Orange County teachers highlighted for classroom excellence share their education philosophies

Published 12:32 am Wednesday, April 13, 2022

Tammi Halliburton said she truly loves what she does.

“Being an educator allows frequent opportunities for me to share my love of reading with students,” she said. “My ultimate goal is to inspire students to see the potential in and enjoyment from reading and to expand their imaginations to exciting new capacities. I am extremely grateful. It is an overwhelming feeling to be recognized for doing what I love.”

Halliburton’s recent recognition is as one of 15 recipients of the 2022 Wayne A. Reaud Excellence in Education Award.

“Education is the key to a better future and great teachers are the key to education,” Wayne A. Reaud, Chairman of the Board, stated.

“Our winners are outstanding representatives of excellence in education.”

Teachers are first nominated by their campus committees. The winners are selected by the Beaumont Foundation and will be honored at a May 17 awards banquet. Each will receive $10,000 in recognition of exemplary contribution to the lives of their students.

Orange County award winners include Halliburton, Tammy Taylor of Vidor Junior High School and Sally Rost of Orangefield High School.

Halliburton is a fifth grade reading, language arts and social studies teacher in Little Cypress-Mauiveville Consolidated Independent School District. She has been a teacher for 11 years.

High School Principal Rea Wrinkle is seen with geometry teacher Sally Rost. (Photo courtesy OFISD)

Sally Rost

Rost is a geometry teacher at Orangefield High School and has been there 17 years.

“Teaching is so much more than the subject that you teach,” Rost said. “I have always felt like you can know the material better than anyone else, but the students are not going to learn it if you don’t have a relationship with them. It is funny that I recently heard my dad give a speech at his retirement celebration that spoke of the importance of relationships, as well. Maybe that is where I get it from.”

Rost said the teachers she learned the most from were those she truly loved and felt like really cared about her.

“I have always tried to make sure my students knew that no matter what they are important to me,” she said. “I care about them, and my classroom is a safe place for them. Most kids will work and be successful when they know that someone really cares. I try to make sure that each one of them knows they are special.”

At the end of the year, Rost writes a letter to each of her students, highlighting their special qualities.

“For some it is their drive, strong academic strengths and skills in the classroom,” she said. “For others, it is their ability to work with others, to show compassion or their determination to make the world around them better.”

She tries to invest in her students’ lives outside the classroom, as well.

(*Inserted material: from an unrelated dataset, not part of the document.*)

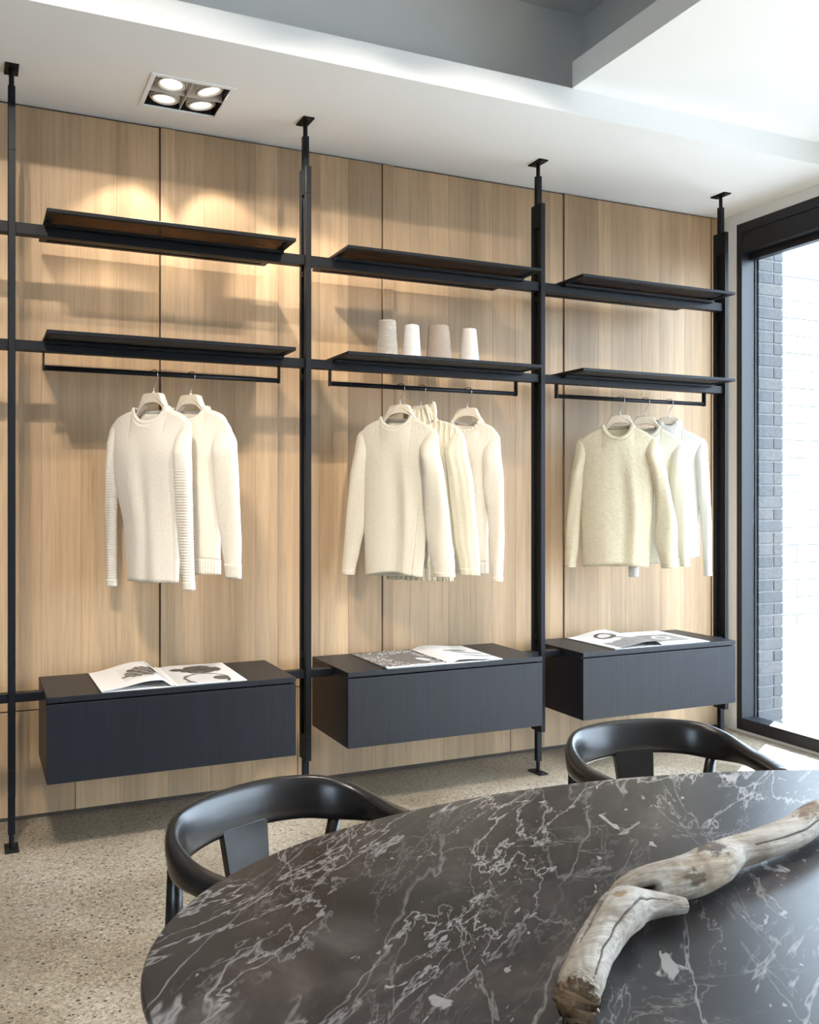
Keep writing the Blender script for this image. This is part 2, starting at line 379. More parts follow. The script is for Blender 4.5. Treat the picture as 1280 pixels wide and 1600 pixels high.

“I do my best to attend their games, take in the occasional rodeo, where they are roping steer, attend their performances for theater arts, show up for band contests, and have even participated as their confirmation sponsor at church,” Rost said. “I participate in pep rallies, where I have been known to dance with the Sophisticates, dress up as Glenda the Good Witch or try to eat a cookie off my face without my hands.

“I’ve taken them to volunteer with the Bridge City/Orangefield Ministerial Alliance and the Specials Angels Rodeo, where I hope I have taught them compassion for others. The greatest reward I will have at the end of my life is that I will know I did my best to be a positive influence in as many of my students’ lives as possible. I hope that they will all remember how much I loved them and that I will always want what is best for them. I’ve been called mom or “Momma Rost” on more than one occasion, but I think it is just because they know I will do what I can to always help them and support them beyond the year that I teach them.”

UPDTAE: Taylor shares her thoughts on teaching and best practices.

Award history

The Wayne A. Reaud Excellence in Education Award was created to celebrate and recognize superior contributions of teachers whose leadership and dedication inspire a spirit of learning in students of all backgrounds and abilities.

Fifteen teachers are selected annually to receive this prestigious award in recognition of their outstanding contributions to the education system of Southeast Texas.

Reaud Excellence in Education candidates must have completed five years teaching experience, be a full-time classroom teacher at a public or non-public school in Jefferson, Orange, Hardin, Tyler, Jasper or Newton County, whose responsibility is the direct instruction of students and complete the Foundation’s application packet.